— BEGIN Records for processing —

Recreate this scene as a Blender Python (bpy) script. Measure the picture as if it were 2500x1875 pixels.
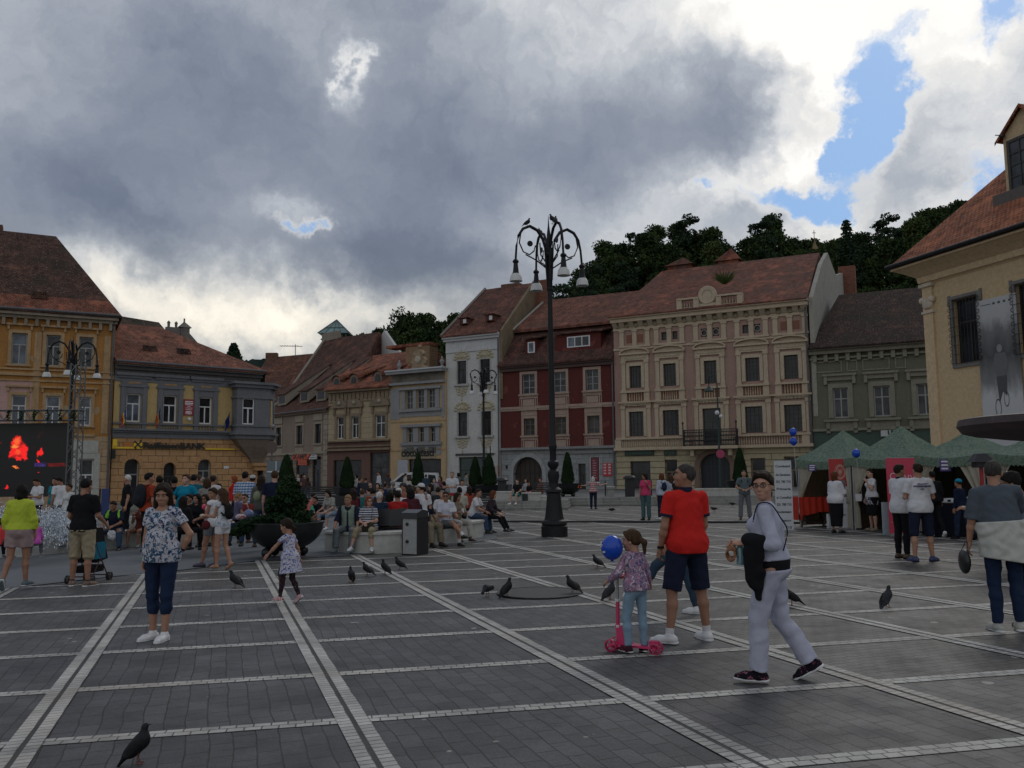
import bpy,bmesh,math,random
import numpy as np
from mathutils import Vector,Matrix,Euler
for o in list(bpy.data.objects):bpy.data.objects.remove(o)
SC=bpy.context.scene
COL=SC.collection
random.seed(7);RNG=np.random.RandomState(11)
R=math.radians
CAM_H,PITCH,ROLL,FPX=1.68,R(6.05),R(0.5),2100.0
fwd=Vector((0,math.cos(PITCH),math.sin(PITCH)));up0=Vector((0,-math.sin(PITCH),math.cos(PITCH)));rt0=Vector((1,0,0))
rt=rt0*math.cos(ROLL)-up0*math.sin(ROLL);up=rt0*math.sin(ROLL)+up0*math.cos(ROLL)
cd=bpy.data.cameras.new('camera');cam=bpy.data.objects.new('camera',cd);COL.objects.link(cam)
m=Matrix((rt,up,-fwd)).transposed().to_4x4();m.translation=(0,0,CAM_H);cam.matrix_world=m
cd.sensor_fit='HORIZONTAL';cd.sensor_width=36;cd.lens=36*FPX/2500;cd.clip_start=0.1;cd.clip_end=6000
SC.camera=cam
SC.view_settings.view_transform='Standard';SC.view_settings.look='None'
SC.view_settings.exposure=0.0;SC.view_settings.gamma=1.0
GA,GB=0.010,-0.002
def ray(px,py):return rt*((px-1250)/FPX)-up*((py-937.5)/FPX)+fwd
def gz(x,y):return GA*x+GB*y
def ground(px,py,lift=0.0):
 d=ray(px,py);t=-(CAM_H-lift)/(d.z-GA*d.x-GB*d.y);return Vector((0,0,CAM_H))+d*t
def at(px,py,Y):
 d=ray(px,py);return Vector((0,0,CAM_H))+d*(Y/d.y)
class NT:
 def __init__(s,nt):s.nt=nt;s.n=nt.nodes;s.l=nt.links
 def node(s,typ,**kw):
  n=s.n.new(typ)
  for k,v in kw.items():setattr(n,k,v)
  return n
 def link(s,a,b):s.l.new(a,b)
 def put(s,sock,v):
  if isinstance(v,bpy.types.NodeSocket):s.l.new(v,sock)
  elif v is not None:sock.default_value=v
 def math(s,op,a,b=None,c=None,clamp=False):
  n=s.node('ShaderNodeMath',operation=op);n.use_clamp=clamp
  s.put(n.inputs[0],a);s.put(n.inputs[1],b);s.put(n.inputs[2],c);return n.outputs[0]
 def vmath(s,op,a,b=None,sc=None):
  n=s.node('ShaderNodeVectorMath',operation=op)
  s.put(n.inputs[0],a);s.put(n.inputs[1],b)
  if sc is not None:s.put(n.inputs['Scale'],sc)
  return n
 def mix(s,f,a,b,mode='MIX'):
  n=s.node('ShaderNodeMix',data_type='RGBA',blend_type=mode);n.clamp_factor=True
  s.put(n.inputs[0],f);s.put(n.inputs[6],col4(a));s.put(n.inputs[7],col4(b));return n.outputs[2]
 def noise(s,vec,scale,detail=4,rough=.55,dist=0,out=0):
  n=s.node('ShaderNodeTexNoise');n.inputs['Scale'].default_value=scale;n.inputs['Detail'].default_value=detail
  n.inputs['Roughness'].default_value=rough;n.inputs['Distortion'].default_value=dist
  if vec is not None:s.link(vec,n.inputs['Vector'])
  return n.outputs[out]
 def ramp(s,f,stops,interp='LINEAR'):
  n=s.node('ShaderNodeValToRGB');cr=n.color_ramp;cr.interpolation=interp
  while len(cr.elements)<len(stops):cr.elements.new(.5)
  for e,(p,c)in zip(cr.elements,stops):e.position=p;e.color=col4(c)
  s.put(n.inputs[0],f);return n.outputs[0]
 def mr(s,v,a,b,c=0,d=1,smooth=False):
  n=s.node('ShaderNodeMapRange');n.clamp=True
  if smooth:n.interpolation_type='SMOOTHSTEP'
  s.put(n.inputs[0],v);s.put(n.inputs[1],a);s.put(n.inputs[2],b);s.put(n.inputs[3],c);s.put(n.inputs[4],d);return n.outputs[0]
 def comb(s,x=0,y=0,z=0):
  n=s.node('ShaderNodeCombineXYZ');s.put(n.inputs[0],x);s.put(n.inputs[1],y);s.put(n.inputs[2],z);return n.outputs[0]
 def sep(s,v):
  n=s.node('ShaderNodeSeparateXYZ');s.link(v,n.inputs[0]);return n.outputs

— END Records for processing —
— BEGIN Records for processing —

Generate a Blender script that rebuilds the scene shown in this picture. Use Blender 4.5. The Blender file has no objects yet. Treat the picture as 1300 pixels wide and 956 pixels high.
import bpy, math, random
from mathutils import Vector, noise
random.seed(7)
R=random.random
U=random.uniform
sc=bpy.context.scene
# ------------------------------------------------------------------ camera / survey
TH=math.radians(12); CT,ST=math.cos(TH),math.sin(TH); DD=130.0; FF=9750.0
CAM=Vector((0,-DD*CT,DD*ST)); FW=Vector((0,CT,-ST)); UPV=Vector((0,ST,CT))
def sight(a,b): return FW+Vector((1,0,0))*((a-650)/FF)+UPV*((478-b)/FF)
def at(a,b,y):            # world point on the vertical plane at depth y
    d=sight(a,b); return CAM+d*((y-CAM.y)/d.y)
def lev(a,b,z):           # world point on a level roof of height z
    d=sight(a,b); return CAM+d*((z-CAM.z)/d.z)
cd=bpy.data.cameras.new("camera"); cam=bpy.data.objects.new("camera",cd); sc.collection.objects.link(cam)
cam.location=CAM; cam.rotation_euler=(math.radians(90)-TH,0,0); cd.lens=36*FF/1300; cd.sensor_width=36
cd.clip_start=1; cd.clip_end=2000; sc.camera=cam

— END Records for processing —

### Goal:
Scan the material for lines with the word "objects", and copy each line you find.

### Expected output:
for o in list(bpy.data.objects):bpy.data.objects.remove(o)
cd=bpy.data.cameras.new('camera');cam=bpy.data.objects.new('camera',cd);COL.objects.link(cam)
Generate a Blender script that rebuilds the scene shown in this picture. Use Blender 4.5. The Blender file has no objects yet. Treat the picture as 1300 pixels wide and 956 pixels high.
cd=bpy.data.cameras.new("camera"); cam=bpy.data.objects.new("camera",cd); sc.collection.objects.link(cam)